In People v. Karmelich (1979) 92 Cal. App. 3d 452, 455-456 [154 Cal. Rptr. 842], defendant was found to be in possession of nine balloons containing "a substance resembling heroin." A chemical analysis confirmed that there was heroin in the substance, but not how much (except that it was at least one part per thousand). The argument presented was the same as in this case: that in the absence of further quantification there was not enough evidence of a usable quantity of heroin. The argument was rejected. The court pointed out that Leal discussed but did not overrule cases that had upheld convictions based upon only minute quantities of narcotics. It condemned cases in which no more than a residue, pointing to prior use, had been found. "The decision in Leal must be limited to such cases, where only a residue unuseable for any purpose, is found; it does not extend to cases such as this, comparable to the cases distinguished in Leal, where the presence of heroin itself, not a mere blackened residue on a spoon, was discovered." (92 Cal.App.3d at p. 456. See also People v. Piper (1971) 19 Cal. App. 3d 248, 250 [96 Cal. Rptr. 643]; People v. Pohle (1971) 20 Cal. App. 3d 78, 82 [97 Cal. Rptr. 364]; People v. Johnson, supra, 5 Cal. App. 3d 844, 848.)

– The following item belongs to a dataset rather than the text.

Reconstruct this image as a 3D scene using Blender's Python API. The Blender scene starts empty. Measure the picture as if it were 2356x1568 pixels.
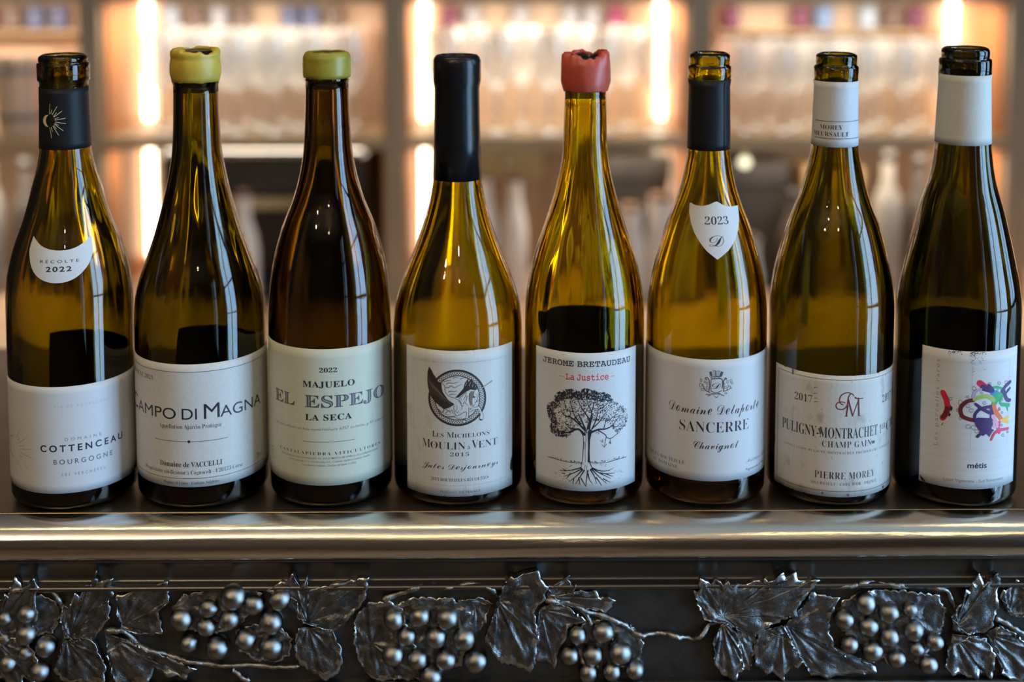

Defendant seeks to explain Karmelich on the ground that the substance in question "itself resembled heroin" while in her case only mint leaves were visible to the naked eye. This seems to us a classic "distinction without a difference." It is immaterial whether the contraband is visually indistinguishable because it is mixed together with an inert substance of similar color and texture, or because, as a clear liquid, it adheres and dries onto the material to which it is fixed.

In either case, the contraband was added to a substance for purpose of ingestion--its obvious intended use.

The judgment is affirmed.

Lillie, Acting P. J., and Hanson (Thaxton), J., concurred.

FN 1. All code citations are to the Health and Safety Code unless otherwise indicated.

FN 2. Former section 11056, subdivisions (a), (b)(8). Effective January 1, 1979, see sections 11378.5, 11055, subdivision (e). (Stats. 1978, ch. 699.)

FN 3. Our summary is taken from the engrossed settled statement on appeal filed in lieu of reporter's and clerk's transcripts. (Cal. Rules of Court, rule 184.) After the case was transferred here, the People sought leave to augment the record by presenting a transcript of testimony which, it was claimed, contradicted the settled statement. Since both sides accepted the settled statement procedure for presenting the facts on appeal, and since the statement was duly settled by the trial court, the People's motion was denied.

FN 4. "Laced" is not a scientific term. Its lexicographic meaning (in this sense; we are not discussing shoelaces) is "to mingle or dash" one substance with another (the Oxford Universal Dict. (3d ed. 1955) p. 1096); "to add a dash" or "to give savor or zest to" (Webster's Fourth New Collegiate Dict. (1965)); as "a dash of spirits (or formerly sugar) added to coffee or some other beverage." (Webster's New Internat. Dict. (1928 ed.) p. 1202.)